* START Data excerpt *

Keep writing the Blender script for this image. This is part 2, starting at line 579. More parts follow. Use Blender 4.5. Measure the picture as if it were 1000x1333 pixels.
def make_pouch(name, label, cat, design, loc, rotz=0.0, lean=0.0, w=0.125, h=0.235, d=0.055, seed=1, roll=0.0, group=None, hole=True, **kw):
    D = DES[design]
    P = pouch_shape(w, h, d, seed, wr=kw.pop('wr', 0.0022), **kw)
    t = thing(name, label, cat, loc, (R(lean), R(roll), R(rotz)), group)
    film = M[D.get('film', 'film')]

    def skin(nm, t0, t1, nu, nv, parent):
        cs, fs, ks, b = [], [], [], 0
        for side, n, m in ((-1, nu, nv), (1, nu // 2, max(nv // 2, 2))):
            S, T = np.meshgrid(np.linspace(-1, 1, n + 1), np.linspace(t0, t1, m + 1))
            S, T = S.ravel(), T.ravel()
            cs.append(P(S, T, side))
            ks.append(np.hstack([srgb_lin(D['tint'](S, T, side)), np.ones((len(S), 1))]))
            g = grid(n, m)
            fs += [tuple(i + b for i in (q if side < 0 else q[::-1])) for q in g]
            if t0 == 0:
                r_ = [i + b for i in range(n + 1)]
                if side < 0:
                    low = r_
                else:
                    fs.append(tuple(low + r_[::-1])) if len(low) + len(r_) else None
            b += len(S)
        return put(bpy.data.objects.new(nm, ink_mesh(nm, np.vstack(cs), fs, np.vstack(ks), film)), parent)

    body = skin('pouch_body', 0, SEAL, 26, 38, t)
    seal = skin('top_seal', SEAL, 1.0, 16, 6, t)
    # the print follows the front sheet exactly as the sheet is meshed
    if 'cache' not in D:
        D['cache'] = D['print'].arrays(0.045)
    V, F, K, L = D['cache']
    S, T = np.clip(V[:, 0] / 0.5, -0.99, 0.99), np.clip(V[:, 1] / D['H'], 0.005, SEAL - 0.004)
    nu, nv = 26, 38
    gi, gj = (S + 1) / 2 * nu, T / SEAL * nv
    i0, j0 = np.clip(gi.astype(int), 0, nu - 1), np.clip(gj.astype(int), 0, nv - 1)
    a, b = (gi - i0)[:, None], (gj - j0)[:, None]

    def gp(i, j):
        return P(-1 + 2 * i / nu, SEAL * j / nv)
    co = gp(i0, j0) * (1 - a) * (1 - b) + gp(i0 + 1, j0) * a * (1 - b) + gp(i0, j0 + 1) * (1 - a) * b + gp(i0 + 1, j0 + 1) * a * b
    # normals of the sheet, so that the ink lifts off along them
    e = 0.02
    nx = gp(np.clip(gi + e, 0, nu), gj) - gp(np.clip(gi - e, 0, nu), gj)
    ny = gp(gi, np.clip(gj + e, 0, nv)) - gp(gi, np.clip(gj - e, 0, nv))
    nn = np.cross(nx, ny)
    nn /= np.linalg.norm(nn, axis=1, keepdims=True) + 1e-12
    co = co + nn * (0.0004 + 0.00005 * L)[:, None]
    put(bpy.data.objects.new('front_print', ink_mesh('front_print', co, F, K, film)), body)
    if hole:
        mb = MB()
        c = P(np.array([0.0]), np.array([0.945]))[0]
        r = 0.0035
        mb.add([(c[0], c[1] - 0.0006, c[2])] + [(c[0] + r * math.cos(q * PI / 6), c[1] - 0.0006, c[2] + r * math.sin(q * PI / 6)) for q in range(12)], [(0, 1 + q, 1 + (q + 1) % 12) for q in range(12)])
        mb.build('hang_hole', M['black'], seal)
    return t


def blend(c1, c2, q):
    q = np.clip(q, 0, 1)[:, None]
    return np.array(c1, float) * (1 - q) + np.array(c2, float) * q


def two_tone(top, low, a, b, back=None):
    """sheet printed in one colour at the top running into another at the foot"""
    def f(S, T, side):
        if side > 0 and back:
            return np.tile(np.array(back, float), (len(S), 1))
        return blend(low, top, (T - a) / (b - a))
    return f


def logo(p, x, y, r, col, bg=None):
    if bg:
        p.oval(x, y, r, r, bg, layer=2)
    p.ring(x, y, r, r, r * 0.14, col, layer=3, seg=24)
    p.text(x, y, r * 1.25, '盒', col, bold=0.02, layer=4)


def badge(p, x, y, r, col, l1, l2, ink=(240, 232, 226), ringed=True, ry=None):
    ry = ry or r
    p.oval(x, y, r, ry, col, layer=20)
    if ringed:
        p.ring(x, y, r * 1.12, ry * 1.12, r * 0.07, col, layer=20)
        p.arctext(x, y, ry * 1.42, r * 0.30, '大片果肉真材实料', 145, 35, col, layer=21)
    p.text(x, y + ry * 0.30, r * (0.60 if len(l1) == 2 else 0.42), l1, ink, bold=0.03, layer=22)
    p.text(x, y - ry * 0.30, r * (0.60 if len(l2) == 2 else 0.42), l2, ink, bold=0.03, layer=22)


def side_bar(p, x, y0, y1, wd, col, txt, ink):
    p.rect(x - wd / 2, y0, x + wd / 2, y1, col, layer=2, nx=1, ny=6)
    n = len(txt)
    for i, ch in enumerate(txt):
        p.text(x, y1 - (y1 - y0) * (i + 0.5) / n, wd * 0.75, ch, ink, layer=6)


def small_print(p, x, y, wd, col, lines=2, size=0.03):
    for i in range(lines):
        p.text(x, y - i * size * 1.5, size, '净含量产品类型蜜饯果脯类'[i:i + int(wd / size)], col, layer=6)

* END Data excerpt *

* [What the task asks] The lines from the top of the data above down to the line containing "np.vstack(ks), film)), parent)" are to be copied exactly; no other line should appear.

* [Written reply]
Keep writing the Blender script for this image. This is part 2, starting at line 579. More parts follow. Use Blender 4.5. Measure the picture as if it were 1000x1333 pixels.
def make_pouch(name, label, cat, design, loc, rotz=0.0, lean=0.0, w=0.125, h=0.235, d=0.055, seed=1, roll=0.0, group=None, hole=True, **kw):
    D = DES[design]
    P = pouch_shape(w, h, d, seed, wr=kw.pop('wr', 0.0022), **kw)
    t = thing(name, label, cat, loc, (R(lean), R(roll), R(rotz)), group)
    film = M[D.get('film', 'film')]

    def skin(nm, t0, t1, nu, nv, parent):
        cs, fs, ks, b = [], [], [], 0
        for side, n, m in ((-1, nu, nv), (1, nu // 2, max(nv // 2, 2))):
            S, T = np.meshgrid(np.linspace(-1, 1, n + 1), np.linspace(t0, t1, m + 1))
            S, T = S.ravel(), T.ravel()
            cs.append(P(S, T, side))
            ks.append(np.hstack([srgb_lin(D['tint'](S, T, side)), np.ones((len(S), 1))]))
            g = grid(n, m)
            fs += [tuple(i + b for i in (q if side < 0 else q[::-1])) for q in g]
            if t0 == 0:
                r_ = [i + b for i in range(n + 1)]
                if side < 0:
                    low = r_
                else:
                    fs.append(tuple(low + r_[::-1])) if len(low) + len(r_) else None
            b += len(S)
        return put(bpy.data.objects.new(nm, ink_mesh(nm, np.vstack(cs), fs, np.vstack(ks), film)), parent)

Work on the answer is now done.